Read the listing below and copy out every line that holds "objects".

- EXTRACTED INFORMATION
※ ※ ※
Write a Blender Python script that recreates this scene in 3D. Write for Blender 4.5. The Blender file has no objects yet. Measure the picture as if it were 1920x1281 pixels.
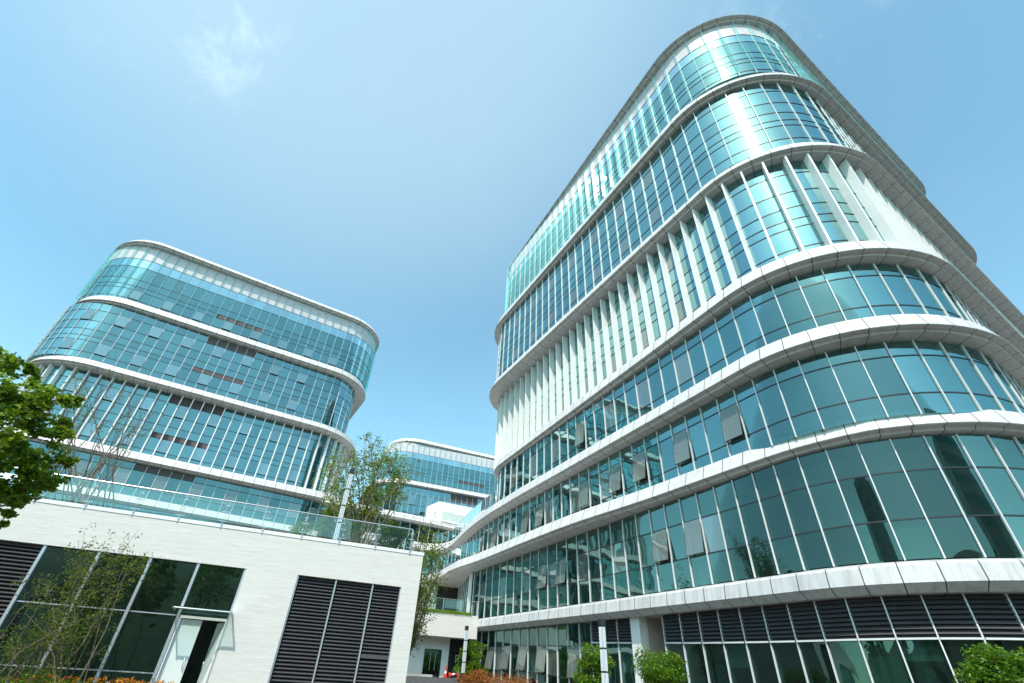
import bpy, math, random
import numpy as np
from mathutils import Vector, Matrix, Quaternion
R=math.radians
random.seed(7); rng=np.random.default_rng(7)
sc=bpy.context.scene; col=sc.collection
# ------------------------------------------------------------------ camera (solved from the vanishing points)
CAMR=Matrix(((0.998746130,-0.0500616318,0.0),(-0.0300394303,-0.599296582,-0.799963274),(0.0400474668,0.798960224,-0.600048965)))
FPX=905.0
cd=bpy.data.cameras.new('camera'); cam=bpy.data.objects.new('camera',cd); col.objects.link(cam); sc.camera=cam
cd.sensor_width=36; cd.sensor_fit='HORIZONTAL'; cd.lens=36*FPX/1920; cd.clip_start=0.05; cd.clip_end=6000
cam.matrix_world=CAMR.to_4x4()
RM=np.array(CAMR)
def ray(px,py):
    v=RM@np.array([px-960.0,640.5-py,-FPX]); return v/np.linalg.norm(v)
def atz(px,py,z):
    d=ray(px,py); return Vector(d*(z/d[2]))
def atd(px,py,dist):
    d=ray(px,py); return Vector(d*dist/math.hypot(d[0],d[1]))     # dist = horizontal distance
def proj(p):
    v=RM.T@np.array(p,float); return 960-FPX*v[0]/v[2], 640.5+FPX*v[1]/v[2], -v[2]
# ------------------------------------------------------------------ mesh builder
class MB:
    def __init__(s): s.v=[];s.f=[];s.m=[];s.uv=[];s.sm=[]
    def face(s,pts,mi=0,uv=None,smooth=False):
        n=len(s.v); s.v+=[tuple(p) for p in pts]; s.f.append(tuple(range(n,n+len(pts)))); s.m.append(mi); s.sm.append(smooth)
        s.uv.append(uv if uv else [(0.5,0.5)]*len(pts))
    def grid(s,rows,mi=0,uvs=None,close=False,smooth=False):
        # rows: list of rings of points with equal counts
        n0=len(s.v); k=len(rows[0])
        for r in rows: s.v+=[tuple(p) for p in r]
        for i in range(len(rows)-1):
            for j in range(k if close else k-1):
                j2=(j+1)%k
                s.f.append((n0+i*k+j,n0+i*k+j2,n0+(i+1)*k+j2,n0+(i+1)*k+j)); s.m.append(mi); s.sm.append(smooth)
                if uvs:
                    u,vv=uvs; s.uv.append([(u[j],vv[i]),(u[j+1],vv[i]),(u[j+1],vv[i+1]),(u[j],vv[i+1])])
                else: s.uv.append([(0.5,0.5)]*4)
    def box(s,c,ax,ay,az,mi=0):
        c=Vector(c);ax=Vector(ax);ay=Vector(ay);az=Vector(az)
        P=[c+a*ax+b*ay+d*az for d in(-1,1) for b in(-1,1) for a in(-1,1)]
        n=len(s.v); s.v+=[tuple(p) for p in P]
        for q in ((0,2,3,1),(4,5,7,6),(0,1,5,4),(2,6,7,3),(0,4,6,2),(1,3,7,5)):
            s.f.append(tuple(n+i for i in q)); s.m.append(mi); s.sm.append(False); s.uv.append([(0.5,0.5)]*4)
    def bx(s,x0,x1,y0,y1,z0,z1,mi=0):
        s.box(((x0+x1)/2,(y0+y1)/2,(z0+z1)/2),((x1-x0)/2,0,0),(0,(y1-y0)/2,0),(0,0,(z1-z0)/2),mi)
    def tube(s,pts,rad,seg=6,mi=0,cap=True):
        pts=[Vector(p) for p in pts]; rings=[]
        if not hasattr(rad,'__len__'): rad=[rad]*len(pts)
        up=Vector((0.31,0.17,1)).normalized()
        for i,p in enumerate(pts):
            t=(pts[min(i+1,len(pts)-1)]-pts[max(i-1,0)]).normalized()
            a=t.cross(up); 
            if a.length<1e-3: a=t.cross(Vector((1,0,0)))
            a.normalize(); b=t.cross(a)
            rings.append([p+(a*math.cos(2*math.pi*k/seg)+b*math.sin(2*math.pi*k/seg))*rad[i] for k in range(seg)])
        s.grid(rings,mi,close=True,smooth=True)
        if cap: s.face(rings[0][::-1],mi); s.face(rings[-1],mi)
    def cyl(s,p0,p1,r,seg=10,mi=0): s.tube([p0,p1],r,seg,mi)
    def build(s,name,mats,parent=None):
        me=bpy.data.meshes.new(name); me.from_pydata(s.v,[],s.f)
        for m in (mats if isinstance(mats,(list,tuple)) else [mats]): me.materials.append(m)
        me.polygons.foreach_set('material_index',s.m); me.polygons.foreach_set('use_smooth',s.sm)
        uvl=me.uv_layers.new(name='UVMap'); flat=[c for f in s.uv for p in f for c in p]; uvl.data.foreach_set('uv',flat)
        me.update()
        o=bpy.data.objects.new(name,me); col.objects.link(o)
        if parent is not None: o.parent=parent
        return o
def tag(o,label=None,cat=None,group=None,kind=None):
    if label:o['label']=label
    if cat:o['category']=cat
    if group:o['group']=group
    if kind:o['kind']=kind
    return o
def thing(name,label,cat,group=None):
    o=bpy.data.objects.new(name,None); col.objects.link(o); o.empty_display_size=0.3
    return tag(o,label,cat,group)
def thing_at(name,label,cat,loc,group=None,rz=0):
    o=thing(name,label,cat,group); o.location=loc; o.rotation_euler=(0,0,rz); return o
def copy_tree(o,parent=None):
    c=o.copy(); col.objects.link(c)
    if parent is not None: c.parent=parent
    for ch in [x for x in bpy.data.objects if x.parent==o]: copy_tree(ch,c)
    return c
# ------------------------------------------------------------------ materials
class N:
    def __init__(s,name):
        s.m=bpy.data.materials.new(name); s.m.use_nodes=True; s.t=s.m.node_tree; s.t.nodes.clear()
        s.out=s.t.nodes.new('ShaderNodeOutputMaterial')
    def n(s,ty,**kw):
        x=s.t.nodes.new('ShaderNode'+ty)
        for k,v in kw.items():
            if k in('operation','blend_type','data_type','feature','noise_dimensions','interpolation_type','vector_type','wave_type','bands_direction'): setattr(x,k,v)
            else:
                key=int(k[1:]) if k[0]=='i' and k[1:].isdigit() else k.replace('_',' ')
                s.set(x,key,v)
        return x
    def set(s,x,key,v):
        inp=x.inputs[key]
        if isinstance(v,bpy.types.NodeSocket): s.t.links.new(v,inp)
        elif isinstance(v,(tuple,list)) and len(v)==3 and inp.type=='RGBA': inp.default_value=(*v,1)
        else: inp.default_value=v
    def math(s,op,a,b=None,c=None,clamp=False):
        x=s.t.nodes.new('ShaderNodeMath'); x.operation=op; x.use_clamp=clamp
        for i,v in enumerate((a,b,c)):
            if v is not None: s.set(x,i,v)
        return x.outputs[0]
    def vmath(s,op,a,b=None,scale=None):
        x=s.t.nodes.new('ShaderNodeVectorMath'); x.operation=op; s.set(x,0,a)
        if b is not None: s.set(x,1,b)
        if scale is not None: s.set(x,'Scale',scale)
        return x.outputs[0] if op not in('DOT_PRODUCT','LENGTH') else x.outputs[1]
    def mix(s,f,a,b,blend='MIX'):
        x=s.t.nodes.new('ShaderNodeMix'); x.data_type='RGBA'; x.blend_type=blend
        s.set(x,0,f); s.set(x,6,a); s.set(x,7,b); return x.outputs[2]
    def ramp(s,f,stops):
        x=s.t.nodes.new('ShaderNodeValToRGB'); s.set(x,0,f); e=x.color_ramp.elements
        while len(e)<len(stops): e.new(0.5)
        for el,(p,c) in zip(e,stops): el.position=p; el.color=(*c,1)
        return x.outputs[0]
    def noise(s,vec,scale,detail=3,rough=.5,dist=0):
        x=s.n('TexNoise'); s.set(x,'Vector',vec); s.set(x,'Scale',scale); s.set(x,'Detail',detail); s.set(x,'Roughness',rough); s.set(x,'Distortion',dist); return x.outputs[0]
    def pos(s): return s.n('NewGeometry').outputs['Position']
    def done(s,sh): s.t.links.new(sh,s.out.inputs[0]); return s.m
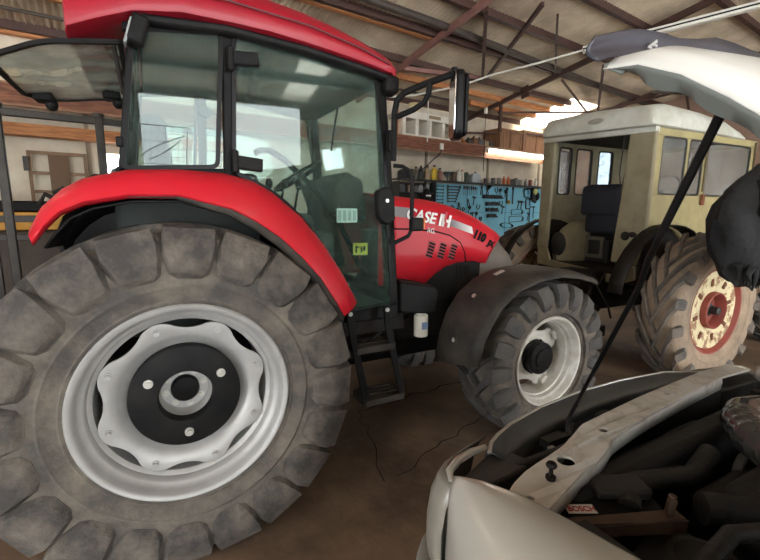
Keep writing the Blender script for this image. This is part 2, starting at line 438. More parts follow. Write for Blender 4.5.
※ ※ ※
- ANSWER TO THE PROBLEM
Write a Blender Python script that recreates this scene in 3D. Write for Blender 4.5. The Blender file has no objects yet. Measure the picture as if it were 1920x1281 pixels.
cd=bpy.data.cameras.new('camera'); cam=bpy.data.objects.new('camera',cd); col.objects.link(cam); sc.camera=cam
        o=bpy.data.objects.new(name,me); col.objects.link(o)
    o=bpy.data.objects.new(name,None); col.objects.link(o); o.empty_display_size=0.3
    c=o.copy(); col.objects.link(c)
    for ch in [x for x in bpy.data.objects if x.parent==o]: copy_tree(ch,c)